Gauss-Hermite
Motivation
Gauss-Hermite quadrature is designed for integrals of the form \(\int_{-\infty}^{+\infty} f(x)\,e^{-x^2}\,dx\), which appear naturally in quantum mechanics, probability theory (Gaussian distributions), and signal processing.
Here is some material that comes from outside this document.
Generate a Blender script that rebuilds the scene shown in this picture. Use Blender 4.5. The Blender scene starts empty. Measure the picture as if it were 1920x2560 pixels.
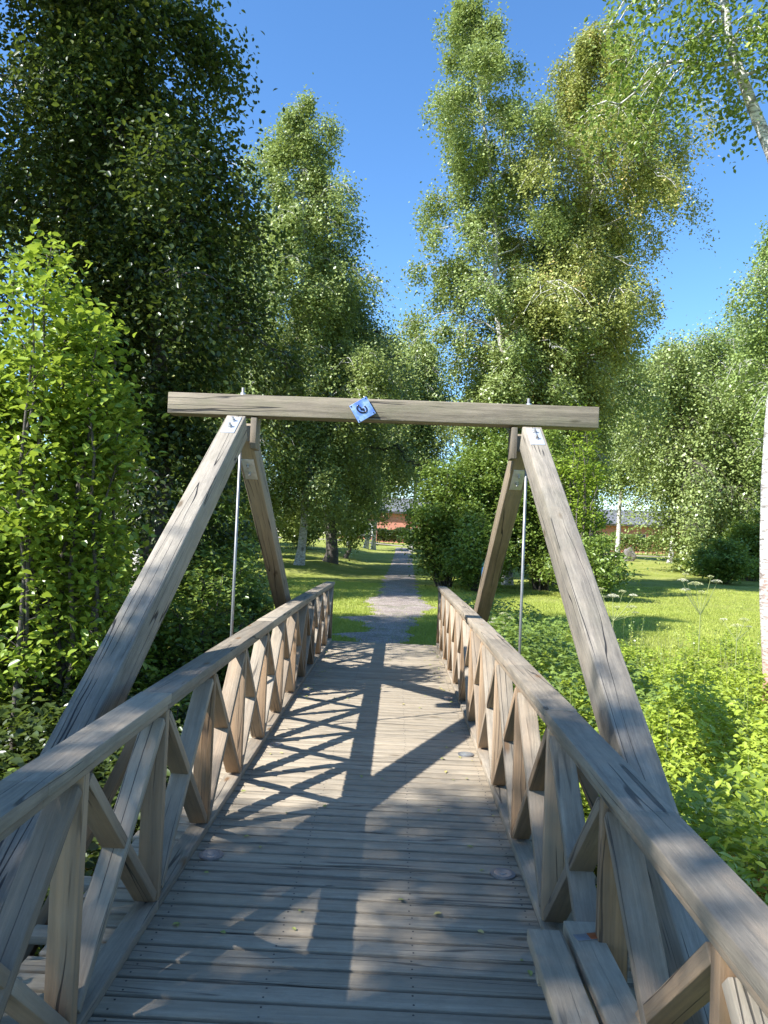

By exploiting the orthogonality of Hermite polynomials, it provides exponential convergence for smooth integrands with Gaussian-type decay.
Example
use integrate::gauss_quadrature::gauss_hermite_rule;
let f = |x: f64| 1.0;
let n: usize = 100;
let integral = gauss_hermite_rule(f, n);
println!("{}", integral);
Understanding Gauss-Hermite rule
Hermite polynomials
With respect to the inner product
\[ \langle f, g \rangle = \int_{-\infty}^{+\infty} f(x) \cdot g(x) \cdot w(x) \, dx \]
the Hermite polynomials, defined by Rodrigues’ formula
\[ H_n(x) = (-1)^n \cdot e^{x^2} \cdot \frac{\partial^{n} e^{-x^2}}{\partial x^n} \quad \text{for} \quad n > 0 \]
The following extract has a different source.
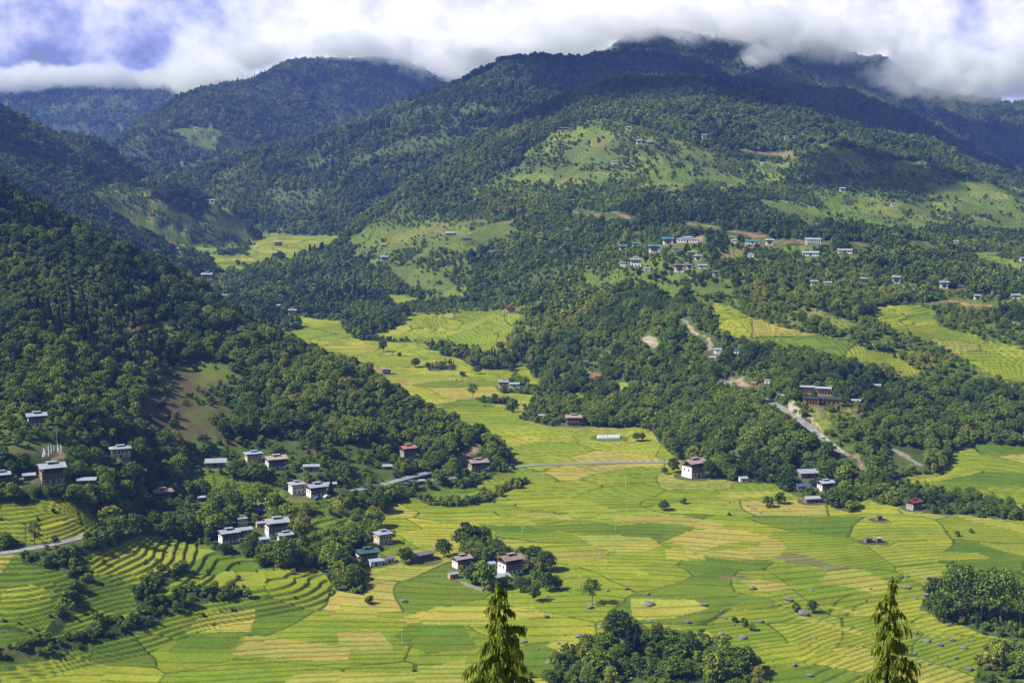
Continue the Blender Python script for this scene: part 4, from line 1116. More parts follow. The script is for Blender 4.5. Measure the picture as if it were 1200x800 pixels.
for kind, Q, hw in ROADLINES:
    t = unit(np.gradient(Q[:, :2], axis=0)); nrm = np.stack((-t[:, 1], t[:, 0]), 1)
    prof = [(-hw - .25, -.7), (-hw - .25, .22), (-hw, .22), (-hw, .10), (hw, .10), (hw, .22), (hw + .25, .22), (hw + .25, -.7)] if kind == 'road' else [(-hw, -.4), (-hw, .10), (hw, .10), (hw, -.4)]
    V = [(q[0] + n[0] * o, q[1] + n[1] * o, q[2] + dz) for q, n in zip(Q, nrm) for o, dz in prof]
    m = len(prof); F, M = [], []
    for i in range(len(Q) - 1):
        for k in range(m - 1):
            F.append((i * m + k, (i + 1) * m + k, (i + 1) * m + k + 1, i * m + k + 1)); M.append(0 if (kind != 'road' or k == 3) else 1)
    o = link(bpy.data.objects.new(kind, raw_mesh(kind, V, F, [ROADM, CURBM] if kind == 'road' else [PATHM], M))); o['kind'] = 'structure'

# ------------------------------------------------------------------ building kit
def paint(name, c, rough=.85, stain=None, amt=.35, scale=.8, spec=.2):
    m, nt, pb = node_mat(name, rough, spec)
    t = nt.nodes.new('ShaderNodeTexCoord'); n = nt.nodes.new('ShaderNodeTexNoise'); n.inputs['Scale'].default_value = scale; n.inputs['Detail'].default_value = 5; n.inputs['Roughness'].default_value = .65
    nt.links.new(t.outputs['Object'], n.inputs['Vector'])
    r = nt.nodes.new('ShaderNodeMapRange'); r.inputs[1].default_value = .42; r.inputs[2].default_value = .72; r.inputs[4].default_value = amt; nt.links.new(n.outputs['Fac'], r.inputs[0])
    mx = nt.nodes.new('ShaderNodeMix'); mx.data_type = 'RGBA'; nt.links.new(r.outputs[0], mx.inputs[0])
    mx.inputs[6].default_value = c + (1,); mx.inputs[7].default_value = (stain or tuple(x * .6 for x in c)) + (1,)
    nt.links.new(mx.outputs[2], pb.inputs['Base Color'])
    return m
def roofing(name, c, stain=None, amt=.3):
    """corrugated sheet: fine ribs down the slope, weathered in patches"""
    m = paint(name, c, .5, stain, amt, .5, .35); nt = m.node_tree; pb = nt.nodes['Principled BSDF']
    t = nt.nodes['Texture Coordinate']; w = nt.nodes.new('ShaderNodeTexWave'); w.inputs['Scale'].default_value = 1.6
    nt.links.new(t.outputs['Object'], w.inputs['Vector'])
    b = nt.nodes.new('ShaderNodeBump'); b.inputs['Strength'].default_value = .6; b.inputs['Distance'].default_value = .08
    nt.links.new(w.outputs['Fac'], b.inputs['Height']); nt.links.new(b.outputs[0], pb.inputs['Normal'])
    return m
WALLC = {k: paint('wall_' + k, c, .9, s, a) for k, c, s, a in (
    ('white', (.80, .79, .76), (.56, .53, .48), .4), ('cream', (.62, .53, .36), (.45, .38, .26), .5), ('timber', (.42, .37, .31), (.20, .13, .09), .7), ('brown', (.22, .16, .11), (.12, .09, .07), .6),
    ('ochre', (.55, .34, .14), (.38, .24, .12), .5), ('grey', (.42, .41, .40), (.28, .27, .26), .5), ('orange', (.50, .26, .08), (.36, .17, .06), .5))}
ROOFC = {k: roofing('roof_' + k, c, s, a) for k, c, s, a in (
    ('silver', (.40, .43, .48), (.27, .26, .26), .7), ('blue', (.36, .46, .58), (.30, .36, .42), .4), ('slate', (.15, .15, .16), (.22, .20, .18), .5), ('rust', (.30, .20, .165), (.42, .36, .33), .6),
    ('pink', (.42, .30, .26), (.30, .19, .15), .5), ('red', (.45, .20, .15), (.30, .14, .10), .4), ('darkred', (.22, .060, .050), (.14, .05, .04), .4), ('green', (.050, .12, .105), (.08, .11, .10), .4),
    ('teal', (.07, .24, .235), (.12, .22, .21), .4), ('tan', (.43, .39, .31), (.30, .27, .22), .5), ('greyblue', (.34, .39, .45), (.24, .25, .27), .5), ('greyrust', (.36, .33, .32), (.36, .20, .14), .8),
    ('dark', (.040, .045, .058), (.07, .07, .08), .4), ('bluedark', (.060, .11, .27), (.10, .13, .22), .5), ('patch', (.36, .32, .31), (.25, .13, .11), .9), ('film', (.62, .70, .78), (.45, .52, .60), .5))}
DARKW = paint('dark_timber', (.075, .045, .032), .8, (.13, .075, .05), .6)
ATTIC = paint('attic_timber', (.060, .045, .036), .9, (.10, .07, .05), .5)
GLASS, _, pb = node_mat('window_glass', .12, .5); pb.inputs['Base Color'].default_value = (.025, .030, .036, 1)
FRAMEM = paint('window_frame', (.55, .50, .42), .8, (.30, .17, .10), .7)
STONE = paint('foundation_stone', (.30, .28, .25), .95, (.18, .17, .15), .7)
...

and \(H_0(x) = 1\), form an orthogonal family with weight function \(w(x) = e^{-x^2}\) on the entire real line, satisfying the three-term recurrence
\[ H_{k+1}(x) = 2x\,H_k(x) - 2k\,H_{k-1}(x) \]
Because \(H_n\) is either even or odd, its zeros are symmetric about the origin: if \(x\) is a zero then so is \(-x\), and for odd \(n\) there is always a zero at \(x = 0\).
Quadrature formula
The \(n\)-point Gauss-Hermite formula \(GH_n(f)\), approximating \(\int_{-\infty}^{+\infty} f(x)\,e^{-x^2}\,dx\), is
\[ GH_n(f) = A_1 f(x_1) + \cdots + A_n f(x_n) \]
where \(x_1, \ldots, x_n\) are the zeros of \(H_n\) and the weights are
\[ A_i = \frac{2^{n+1} \cdot n! \cdot \sqrt{\pi}}{H_{n-1}(x_i)^2} \quad \text{for} \quad i = 1, \ldots, n \]
Truncation error
The truncation error for the \(n\)-point rule is
\[ \begin{split} \int_{-\infty}^{+\infty} f(x)\,e^{-x^2}\,dx - GH_n(f) \\ = \frac{n!\,\sqrt{\pi}}{2^n\,(2n)!}\, f^{(2n)}(\xi) \end{split} \]
for some \(\xi \in \mathbb{R}\). A corollary is that if \(f\) is a polynomial of degree at most \(2n - 1\) then the rule is exact.
Node and weight computation
Nodes and weights are computed via the Golub-Welsch algorithm: the \(n\) zeros of \(H_n\) are the eigenvalues of the symmetric tridiagonal Jacobi matrix with all-zero diagonal and off-diagonal entries
\[ e_k = \sqrt{\frac{k}{2}}, \quad k = 1, \ldots, n-1 \]
The all-zero diagonal directly reflects the symmetry of \(H_n\): eigenvalues come in \(\pm\) pairs (with \(0\) as an unpaired eigenvalue for odd \(n\)), halving the effective search space. Eigenvalues are located by bisection on Sturm sequences, costing \(O(n)\) per node and \(O(n^2)\) in total.
Once each zero \(x_i\) is known, \(H_{n-1}(x_i)\) is evaluated via the three-term
recurrence and the weight \(A_i\) computed directly. For large \(n\) the factor
\(2^{n+1} \cdot n!\) overflows f64, so the implementation switches to BigInt
arithmetic for the numerator and denominator before converting back. A warning is printed
to stderr if any weight underflows to zero after the conversion.
Limitations
Gauss-Hermite quadrature is only appropriate for integrals of the form \(\int_{-\infty}^{+\infty} f(x)\,e^{-x^2}\,dx\). If the integrand does not carry the Gaussian factor \(e^{-x^2}\), the method will produce inaccurate results. It is not suitable for integrands on finite intervals or those with non-Gaussian tail behavior. For large \(n\) the outermost weights are extremely small and may underflow, effectively reducing the usable order of the rule.